Task to carry out: Take the records below from their first line to the line with "shelf', 'vase', k=0.62)", and restate those lines word for word.
═════ Data in this exercise ═════
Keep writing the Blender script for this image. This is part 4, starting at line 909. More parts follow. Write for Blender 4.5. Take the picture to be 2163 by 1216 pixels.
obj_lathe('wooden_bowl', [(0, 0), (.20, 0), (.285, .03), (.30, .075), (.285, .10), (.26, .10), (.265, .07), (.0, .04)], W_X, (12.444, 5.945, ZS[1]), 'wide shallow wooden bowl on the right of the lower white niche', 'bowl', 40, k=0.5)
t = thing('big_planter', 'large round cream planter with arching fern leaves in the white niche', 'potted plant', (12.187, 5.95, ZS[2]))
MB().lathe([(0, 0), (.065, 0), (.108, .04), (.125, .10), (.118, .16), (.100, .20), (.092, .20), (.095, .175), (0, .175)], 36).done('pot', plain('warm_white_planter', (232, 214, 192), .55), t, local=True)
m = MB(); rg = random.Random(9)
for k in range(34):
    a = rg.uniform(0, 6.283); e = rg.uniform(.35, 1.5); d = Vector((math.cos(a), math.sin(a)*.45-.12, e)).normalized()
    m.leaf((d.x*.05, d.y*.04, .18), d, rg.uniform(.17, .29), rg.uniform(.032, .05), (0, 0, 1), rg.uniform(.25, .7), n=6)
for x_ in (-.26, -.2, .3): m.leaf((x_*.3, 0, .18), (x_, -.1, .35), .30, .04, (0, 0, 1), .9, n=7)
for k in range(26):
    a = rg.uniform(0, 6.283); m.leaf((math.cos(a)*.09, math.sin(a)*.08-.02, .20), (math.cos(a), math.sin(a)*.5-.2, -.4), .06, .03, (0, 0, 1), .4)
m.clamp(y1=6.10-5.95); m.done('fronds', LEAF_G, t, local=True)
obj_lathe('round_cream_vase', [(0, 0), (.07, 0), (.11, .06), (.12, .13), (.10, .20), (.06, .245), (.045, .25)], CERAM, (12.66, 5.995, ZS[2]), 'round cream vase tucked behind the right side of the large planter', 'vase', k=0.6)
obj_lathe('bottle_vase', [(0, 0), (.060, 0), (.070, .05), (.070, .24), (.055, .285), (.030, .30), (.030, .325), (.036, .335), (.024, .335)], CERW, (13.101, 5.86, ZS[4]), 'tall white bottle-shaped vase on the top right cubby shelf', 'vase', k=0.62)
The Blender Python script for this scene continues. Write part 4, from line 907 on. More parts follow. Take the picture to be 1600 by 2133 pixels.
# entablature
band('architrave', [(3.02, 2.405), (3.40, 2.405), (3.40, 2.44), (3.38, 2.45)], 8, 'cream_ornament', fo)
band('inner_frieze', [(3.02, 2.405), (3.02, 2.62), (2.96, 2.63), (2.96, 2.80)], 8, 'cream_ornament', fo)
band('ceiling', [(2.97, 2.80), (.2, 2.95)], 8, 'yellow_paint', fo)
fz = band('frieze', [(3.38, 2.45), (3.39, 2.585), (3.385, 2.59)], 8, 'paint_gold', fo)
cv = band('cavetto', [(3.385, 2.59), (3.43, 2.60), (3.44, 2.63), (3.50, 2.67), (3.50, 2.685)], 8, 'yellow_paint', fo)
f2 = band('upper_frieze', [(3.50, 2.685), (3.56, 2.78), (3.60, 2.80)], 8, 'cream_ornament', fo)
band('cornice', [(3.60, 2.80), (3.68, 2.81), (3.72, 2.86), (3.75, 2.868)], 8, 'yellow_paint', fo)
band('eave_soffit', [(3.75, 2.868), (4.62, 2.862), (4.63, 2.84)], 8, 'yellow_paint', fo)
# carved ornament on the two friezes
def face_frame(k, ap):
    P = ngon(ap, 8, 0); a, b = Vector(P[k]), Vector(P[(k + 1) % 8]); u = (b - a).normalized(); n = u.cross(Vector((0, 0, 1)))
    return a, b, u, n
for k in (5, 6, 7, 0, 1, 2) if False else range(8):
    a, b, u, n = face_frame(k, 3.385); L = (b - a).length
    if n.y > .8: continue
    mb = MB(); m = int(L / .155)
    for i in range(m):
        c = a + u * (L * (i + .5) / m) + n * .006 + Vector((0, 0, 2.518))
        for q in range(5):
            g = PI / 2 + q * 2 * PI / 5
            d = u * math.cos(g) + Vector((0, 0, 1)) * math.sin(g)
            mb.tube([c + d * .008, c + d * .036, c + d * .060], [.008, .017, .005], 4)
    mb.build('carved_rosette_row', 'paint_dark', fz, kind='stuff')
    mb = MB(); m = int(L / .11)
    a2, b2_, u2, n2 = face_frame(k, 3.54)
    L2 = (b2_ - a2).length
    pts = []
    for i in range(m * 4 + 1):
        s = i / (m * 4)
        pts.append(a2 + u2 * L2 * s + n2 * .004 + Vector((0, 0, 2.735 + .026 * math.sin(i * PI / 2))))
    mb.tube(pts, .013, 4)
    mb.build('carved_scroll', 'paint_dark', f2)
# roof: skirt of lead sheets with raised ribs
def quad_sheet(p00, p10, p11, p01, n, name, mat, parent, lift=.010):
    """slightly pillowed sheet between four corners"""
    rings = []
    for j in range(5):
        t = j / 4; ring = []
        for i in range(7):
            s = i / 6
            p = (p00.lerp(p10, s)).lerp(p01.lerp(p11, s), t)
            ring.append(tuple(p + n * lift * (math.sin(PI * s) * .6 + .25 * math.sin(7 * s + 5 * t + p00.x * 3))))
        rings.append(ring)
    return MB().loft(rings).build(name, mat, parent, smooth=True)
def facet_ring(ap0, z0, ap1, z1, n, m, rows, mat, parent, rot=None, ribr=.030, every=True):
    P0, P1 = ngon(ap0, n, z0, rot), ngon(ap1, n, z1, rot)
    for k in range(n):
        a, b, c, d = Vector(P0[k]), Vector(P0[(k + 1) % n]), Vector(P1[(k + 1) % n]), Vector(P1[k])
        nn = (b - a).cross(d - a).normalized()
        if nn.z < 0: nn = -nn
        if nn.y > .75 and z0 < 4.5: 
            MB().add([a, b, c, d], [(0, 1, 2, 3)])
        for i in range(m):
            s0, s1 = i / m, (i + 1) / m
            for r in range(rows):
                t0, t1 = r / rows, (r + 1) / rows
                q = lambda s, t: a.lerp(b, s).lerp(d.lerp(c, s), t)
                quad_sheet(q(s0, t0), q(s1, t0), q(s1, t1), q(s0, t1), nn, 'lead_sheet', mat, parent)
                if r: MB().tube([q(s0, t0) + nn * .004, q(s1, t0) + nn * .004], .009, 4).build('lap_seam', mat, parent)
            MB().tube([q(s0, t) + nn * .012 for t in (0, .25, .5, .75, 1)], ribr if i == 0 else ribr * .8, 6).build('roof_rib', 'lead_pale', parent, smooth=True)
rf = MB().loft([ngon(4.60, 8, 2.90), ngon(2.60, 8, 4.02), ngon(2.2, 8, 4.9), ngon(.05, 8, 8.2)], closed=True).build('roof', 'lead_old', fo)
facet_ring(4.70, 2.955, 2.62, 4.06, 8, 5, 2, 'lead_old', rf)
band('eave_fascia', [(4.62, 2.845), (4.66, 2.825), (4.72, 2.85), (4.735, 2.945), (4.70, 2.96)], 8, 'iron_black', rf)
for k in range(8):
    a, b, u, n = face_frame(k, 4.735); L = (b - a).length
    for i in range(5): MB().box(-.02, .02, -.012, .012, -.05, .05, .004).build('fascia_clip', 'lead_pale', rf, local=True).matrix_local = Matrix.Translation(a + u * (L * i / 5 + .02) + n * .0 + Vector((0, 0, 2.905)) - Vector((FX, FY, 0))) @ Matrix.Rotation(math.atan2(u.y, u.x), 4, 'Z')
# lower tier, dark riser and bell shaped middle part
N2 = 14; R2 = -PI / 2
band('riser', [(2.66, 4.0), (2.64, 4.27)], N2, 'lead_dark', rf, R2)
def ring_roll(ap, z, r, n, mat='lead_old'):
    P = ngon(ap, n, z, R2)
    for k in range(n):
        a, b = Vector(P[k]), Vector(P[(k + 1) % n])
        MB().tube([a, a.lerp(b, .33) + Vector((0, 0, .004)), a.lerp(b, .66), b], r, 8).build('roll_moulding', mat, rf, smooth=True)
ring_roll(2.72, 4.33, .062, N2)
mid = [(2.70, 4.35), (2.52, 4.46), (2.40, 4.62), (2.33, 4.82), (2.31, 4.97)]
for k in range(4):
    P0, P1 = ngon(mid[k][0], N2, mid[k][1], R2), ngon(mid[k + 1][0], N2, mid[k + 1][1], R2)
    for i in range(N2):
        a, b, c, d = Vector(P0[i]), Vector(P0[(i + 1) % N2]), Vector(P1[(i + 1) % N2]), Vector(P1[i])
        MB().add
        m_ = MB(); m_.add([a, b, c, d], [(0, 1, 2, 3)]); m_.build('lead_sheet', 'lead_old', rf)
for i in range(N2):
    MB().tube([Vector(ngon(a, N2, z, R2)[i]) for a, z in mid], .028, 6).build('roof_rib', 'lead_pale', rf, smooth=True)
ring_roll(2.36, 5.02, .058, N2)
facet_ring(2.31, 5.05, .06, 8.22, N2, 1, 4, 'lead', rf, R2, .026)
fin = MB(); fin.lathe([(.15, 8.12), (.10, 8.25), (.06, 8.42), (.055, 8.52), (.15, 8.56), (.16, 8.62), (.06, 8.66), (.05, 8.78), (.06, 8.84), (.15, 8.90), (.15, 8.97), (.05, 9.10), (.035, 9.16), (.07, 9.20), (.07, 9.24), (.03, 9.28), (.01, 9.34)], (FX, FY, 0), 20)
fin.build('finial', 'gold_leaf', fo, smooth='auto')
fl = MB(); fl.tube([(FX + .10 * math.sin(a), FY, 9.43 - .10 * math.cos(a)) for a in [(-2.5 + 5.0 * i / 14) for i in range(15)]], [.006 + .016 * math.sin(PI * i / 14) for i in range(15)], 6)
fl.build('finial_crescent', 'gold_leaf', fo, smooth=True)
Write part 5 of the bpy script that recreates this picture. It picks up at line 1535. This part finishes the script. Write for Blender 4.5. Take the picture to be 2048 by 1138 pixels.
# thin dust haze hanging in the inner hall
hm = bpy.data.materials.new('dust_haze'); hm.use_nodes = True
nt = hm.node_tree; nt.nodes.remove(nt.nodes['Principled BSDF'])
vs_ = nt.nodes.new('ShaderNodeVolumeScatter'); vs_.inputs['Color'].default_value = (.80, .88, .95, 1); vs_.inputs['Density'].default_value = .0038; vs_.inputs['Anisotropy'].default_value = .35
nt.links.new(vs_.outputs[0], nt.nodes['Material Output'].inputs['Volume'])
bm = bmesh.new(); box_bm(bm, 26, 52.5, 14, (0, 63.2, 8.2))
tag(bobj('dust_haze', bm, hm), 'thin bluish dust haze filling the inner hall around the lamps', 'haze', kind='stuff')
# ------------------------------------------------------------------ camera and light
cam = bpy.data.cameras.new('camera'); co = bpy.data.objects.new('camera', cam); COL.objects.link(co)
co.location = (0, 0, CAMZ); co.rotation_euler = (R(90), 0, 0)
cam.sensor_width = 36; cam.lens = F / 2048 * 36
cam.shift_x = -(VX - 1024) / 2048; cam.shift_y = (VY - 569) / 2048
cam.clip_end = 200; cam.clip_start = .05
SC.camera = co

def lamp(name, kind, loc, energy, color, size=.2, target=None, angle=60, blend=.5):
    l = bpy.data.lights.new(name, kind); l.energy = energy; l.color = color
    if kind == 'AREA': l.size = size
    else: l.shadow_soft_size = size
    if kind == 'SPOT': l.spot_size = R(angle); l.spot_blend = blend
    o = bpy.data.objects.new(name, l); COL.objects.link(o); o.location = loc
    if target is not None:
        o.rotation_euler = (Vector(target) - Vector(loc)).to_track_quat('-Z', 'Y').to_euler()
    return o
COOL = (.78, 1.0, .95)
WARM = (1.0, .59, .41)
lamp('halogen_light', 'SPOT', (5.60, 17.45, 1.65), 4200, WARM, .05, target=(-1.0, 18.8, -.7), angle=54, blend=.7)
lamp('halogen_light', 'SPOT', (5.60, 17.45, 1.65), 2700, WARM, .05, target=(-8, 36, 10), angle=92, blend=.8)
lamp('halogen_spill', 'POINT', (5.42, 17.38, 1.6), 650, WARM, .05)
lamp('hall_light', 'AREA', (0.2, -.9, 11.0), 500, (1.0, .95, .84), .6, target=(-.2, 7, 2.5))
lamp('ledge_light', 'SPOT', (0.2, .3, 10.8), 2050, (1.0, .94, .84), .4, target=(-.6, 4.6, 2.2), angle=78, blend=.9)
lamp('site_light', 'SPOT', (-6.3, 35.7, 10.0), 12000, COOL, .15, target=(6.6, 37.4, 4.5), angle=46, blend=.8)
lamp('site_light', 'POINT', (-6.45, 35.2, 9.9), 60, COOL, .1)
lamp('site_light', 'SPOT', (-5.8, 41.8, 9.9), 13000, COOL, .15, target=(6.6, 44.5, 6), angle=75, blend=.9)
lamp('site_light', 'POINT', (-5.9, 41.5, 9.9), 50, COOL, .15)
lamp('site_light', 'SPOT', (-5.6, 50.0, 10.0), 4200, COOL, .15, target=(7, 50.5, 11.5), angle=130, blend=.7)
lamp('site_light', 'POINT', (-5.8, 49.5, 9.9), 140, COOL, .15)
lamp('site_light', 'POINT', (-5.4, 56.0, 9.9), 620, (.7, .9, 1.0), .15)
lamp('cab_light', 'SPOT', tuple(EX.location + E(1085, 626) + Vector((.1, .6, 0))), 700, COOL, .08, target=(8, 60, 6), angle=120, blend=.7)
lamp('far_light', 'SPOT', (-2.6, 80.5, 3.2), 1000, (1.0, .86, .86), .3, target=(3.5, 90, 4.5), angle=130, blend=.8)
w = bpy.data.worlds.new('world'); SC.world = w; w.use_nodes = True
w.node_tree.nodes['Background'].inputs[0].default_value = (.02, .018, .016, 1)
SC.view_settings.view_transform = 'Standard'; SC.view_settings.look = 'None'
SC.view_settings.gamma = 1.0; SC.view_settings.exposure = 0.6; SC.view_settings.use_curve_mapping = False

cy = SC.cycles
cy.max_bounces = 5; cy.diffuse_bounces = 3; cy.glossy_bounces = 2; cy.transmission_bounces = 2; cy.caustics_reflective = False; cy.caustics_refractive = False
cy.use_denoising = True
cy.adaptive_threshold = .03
═════
Reply:
Keep writing the Blender script for this image. This is part 4, starting at line 909. More parts follow. Write for Blender 4.5. Take the picture to be 2163 by 1216 pixels.
obj_lathe('wooden_bowl', [(0, 0), (.20, 0), (.285, .03), (.30, .075), (.285, .10), (.26, .10), (.265, .07), (.0, .04)], W_X, (12.444, 5.945, ZS[1]), 'wide shallow wooden bowl on the right of the lower white niche', 'bowl', 40, k=0.5)
t = thing('big_planter', 'large round cream planter with arching fern leaves in the white niche', 'potted plant', (12.187, 5.95, ZS[2]))
MB().lathe([(0, 0), (.065, 0), (.108, .04), (.125, .10), (.118, .16), (.100, .20), (.092, .20), (.095, .175), (0, .175)], 36).done('pot', plain('warm_white_planter', (232, 214, 192), .55), t, local=True)
m = MB(); rg = random.Random(9)
for k in range(34):
    a = rg.uniform(0, 6.283); e = rg.uniform(.35, 1.5); d = Vector((math.cos(a), math.sin(a)*.45-.12, e)).normalized()
    m.leaf((d.x*.05, d.y*.04, .18), d, rg.uniform(.17, .29), rg.uniform(.032, .05), (0, 0, 1), rg.uniform(.25, .7), n=6)
for x_ in (-.26, -.2, .3): m.leaf((x_*.3, 0, .18), (x_, -.1, .35), .30, .04, (0, 0, 1), .9, n=7)
for k in range(26):
    a = rg.uniform(0, 6.283); m.leaf((math.cos(a)*.09, math.sin(a)*.08-.02, .20), (math.cos(a), math.sin(a)*.5-.2, -.4), .06, .03, (0, 0, 1), .4)
m.clamp(y1=6.10-5.95); m.done('fronds', LEAF_G, t, local=True)
obj_lathe('round_cream_vase', [(0, 0), (.07, 0), (.11, .06), (.12, .13), (.10, .20), (.06, .245), (.045, .25)], CERAM, (12.66, 5.995, ZS[2]), 'round cream vase tucked behind the right side of the large planter', 'vase', k=0.6)
obj_lathe('bottle_vase', [(0, 0), (.060, 0), (.070, .05), (.070, .24), (.055, .285), (.030, .30), (.030, .325), (.036, .335), (.024, .335)], CERW, (13.101, 5.86, ZS[4]), 'tall white bottle-shaped vase on the top right cubby shelf', 'vase', k=0.62)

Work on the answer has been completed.